Characterization of Emissions from Diffusion Flare Systems

ABSTRACT

Emissions from flares typical of those found at oil-field battery sites in Alberta, Canada, were investigated to determine the degree to which the flared gases were burned and to characterize the products of combustion in the emissions. The study consisted of laboratory, pilot-scale, and field-scale investigations. Combustion of all hydrocarbon fuels in both laboratory and pilot-scale tests produced a complex variety of hydrocarbon products within the flame, primarily by pyrolytic reactions. Acetylene, eth-ylene, benzene, styrene, ethynyl benzene, and naphthalene were some of the major constituents produced by conversion of more than 10% of the methane within the flames. The majority of the hydrocarbons produced within the flames of pure gas fuels were effectively destroyed in the outer combustion zone, resulting in combustion efficiencies greater than 98% as measured in the emissions.

The addition of liquid hydrocarbon fuels or condensates to pure gas streams had the largest effect on impairing the ability of the resulting flame to destroy the pyrolytically produced hydrocarbons, as well as the original hydrocarbon fuels directed to the flare. Crosswinds were also found to reduce the combustion efficiency (CE) of the co-flowing gas/condensate flames by causing more unburned fuel and the pyrolytically produced hydrocarbons to escape into the emissions.

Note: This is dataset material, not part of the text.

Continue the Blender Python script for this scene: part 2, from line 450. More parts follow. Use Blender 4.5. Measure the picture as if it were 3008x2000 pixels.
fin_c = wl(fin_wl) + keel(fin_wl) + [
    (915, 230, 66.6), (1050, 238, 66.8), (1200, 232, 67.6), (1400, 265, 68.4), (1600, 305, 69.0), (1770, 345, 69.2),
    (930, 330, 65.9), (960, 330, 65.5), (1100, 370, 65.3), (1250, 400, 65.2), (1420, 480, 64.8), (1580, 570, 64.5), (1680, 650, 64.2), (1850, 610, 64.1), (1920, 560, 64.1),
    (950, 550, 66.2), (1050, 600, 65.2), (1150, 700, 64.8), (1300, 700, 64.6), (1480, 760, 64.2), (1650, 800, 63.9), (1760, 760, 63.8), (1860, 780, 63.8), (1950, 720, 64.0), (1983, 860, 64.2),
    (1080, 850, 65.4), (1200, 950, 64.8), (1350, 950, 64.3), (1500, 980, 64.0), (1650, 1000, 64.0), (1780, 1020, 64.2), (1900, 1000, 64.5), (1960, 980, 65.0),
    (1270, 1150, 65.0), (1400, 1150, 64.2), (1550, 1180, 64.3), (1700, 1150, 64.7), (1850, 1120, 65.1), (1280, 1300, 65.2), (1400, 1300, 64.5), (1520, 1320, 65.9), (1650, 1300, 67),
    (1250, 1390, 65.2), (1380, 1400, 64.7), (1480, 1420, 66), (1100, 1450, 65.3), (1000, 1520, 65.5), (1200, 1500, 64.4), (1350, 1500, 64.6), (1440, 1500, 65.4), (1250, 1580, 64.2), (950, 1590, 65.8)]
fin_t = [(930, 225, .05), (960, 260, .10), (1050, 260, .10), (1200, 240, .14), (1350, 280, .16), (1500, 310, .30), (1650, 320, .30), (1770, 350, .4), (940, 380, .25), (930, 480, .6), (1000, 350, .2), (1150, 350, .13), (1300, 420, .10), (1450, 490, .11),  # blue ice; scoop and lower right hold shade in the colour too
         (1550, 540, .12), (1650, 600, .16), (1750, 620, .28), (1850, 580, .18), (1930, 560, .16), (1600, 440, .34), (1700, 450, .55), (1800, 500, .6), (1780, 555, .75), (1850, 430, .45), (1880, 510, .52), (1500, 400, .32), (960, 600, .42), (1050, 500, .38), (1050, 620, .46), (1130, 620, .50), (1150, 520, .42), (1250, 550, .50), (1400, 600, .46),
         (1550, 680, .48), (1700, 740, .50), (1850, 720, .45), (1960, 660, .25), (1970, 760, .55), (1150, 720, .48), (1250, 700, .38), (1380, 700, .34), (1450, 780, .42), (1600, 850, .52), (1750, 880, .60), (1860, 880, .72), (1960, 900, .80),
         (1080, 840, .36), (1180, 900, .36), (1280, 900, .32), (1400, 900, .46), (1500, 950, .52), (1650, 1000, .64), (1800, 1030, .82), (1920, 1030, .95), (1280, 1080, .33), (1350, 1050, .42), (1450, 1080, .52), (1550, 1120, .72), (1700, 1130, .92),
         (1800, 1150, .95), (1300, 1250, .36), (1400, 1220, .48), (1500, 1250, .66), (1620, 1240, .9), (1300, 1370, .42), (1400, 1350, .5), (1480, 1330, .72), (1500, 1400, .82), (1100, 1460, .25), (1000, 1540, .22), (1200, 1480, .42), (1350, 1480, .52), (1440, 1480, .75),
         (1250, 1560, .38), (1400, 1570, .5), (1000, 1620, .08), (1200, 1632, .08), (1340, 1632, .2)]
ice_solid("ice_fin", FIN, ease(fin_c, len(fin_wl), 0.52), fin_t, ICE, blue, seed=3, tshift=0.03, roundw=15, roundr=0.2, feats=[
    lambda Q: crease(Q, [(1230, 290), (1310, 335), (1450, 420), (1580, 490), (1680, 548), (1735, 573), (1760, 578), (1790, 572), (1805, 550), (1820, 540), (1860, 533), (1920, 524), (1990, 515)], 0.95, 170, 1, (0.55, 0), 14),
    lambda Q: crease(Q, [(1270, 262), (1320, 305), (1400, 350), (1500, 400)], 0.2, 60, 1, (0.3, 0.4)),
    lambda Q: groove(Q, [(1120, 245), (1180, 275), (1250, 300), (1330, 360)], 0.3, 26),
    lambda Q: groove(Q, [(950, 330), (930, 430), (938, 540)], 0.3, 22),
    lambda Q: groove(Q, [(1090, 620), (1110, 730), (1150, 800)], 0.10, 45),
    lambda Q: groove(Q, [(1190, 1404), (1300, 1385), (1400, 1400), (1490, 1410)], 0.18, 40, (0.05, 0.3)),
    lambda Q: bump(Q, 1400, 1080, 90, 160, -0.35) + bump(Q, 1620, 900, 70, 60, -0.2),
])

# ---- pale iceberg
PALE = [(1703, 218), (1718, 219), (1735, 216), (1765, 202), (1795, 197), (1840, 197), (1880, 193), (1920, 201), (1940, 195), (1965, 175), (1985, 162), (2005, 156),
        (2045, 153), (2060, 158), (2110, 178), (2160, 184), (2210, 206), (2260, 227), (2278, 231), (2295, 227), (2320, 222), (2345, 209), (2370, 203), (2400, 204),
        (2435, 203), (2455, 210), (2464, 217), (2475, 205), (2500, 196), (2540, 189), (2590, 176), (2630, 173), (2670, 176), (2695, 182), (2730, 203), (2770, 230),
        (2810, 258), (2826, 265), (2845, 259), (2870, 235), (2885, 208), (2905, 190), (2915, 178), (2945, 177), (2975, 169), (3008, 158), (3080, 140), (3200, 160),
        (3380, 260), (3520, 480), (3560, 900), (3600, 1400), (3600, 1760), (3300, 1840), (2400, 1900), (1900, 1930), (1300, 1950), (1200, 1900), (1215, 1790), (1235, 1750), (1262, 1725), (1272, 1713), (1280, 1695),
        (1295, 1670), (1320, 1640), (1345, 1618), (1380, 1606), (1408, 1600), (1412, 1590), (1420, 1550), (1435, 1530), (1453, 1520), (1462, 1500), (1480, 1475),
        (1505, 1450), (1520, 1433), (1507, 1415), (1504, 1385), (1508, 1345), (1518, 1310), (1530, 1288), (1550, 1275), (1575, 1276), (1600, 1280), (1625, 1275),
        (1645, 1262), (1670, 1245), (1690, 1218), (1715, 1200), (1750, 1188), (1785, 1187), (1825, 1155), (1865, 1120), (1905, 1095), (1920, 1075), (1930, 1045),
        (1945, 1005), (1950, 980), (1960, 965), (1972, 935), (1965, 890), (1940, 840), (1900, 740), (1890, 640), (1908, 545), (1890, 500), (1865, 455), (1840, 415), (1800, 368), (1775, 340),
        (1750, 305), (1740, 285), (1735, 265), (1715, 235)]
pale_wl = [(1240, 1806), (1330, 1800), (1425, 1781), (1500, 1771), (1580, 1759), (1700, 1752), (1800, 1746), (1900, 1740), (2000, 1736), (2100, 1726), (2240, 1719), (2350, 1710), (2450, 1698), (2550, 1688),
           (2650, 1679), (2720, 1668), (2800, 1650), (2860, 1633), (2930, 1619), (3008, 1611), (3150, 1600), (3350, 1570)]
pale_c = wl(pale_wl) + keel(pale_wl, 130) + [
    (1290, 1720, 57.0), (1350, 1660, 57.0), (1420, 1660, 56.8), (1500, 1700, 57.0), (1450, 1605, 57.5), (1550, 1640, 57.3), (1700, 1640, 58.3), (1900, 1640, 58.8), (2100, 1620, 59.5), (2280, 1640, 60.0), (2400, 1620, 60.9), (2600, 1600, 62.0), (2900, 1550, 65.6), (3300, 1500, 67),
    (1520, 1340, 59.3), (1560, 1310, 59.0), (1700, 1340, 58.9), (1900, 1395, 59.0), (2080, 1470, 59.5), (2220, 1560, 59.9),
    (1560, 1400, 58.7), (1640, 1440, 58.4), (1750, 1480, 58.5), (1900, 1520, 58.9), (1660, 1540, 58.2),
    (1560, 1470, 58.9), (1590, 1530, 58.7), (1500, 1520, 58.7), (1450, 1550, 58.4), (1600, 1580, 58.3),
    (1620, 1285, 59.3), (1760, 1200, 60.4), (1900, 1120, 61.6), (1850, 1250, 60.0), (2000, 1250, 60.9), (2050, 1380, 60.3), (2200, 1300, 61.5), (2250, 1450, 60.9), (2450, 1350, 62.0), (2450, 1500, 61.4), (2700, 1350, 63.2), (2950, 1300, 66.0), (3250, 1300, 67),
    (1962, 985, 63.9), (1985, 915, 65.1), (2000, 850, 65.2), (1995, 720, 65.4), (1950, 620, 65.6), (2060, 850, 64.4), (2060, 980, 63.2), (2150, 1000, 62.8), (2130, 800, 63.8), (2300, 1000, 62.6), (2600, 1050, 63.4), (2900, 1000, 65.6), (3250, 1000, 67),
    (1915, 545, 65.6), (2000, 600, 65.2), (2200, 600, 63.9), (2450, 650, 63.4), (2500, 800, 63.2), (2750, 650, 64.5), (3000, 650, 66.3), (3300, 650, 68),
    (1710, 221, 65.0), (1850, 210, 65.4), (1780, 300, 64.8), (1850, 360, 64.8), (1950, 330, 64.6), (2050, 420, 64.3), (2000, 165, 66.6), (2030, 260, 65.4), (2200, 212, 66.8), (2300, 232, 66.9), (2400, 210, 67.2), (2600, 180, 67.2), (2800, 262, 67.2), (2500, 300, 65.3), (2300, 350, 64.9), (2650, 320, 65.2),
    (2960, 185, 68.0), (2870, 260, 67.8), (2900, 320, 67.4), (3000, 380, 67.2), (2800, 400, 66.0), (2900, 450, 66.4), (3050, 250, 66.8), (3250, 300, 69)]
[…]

Flaring of solution gas at oil-field battery sites was found to burn with an efficiency of 62-82%, depending on either how much fuel was directed to flare or how much liquid hydrocarbon was in the knockout drum. Benzene, styrene, ethynyl benzene, ethynyl-methyl benzenes, toluene, xylenes, acenaphthalene, biphenyl, and fluorene were, in most cases, the most abundant compounds found in any of the emissions examined in the field flare testing. The emissions from sour solution gas flaring also contained reduced sulfur compounds and thiophenes.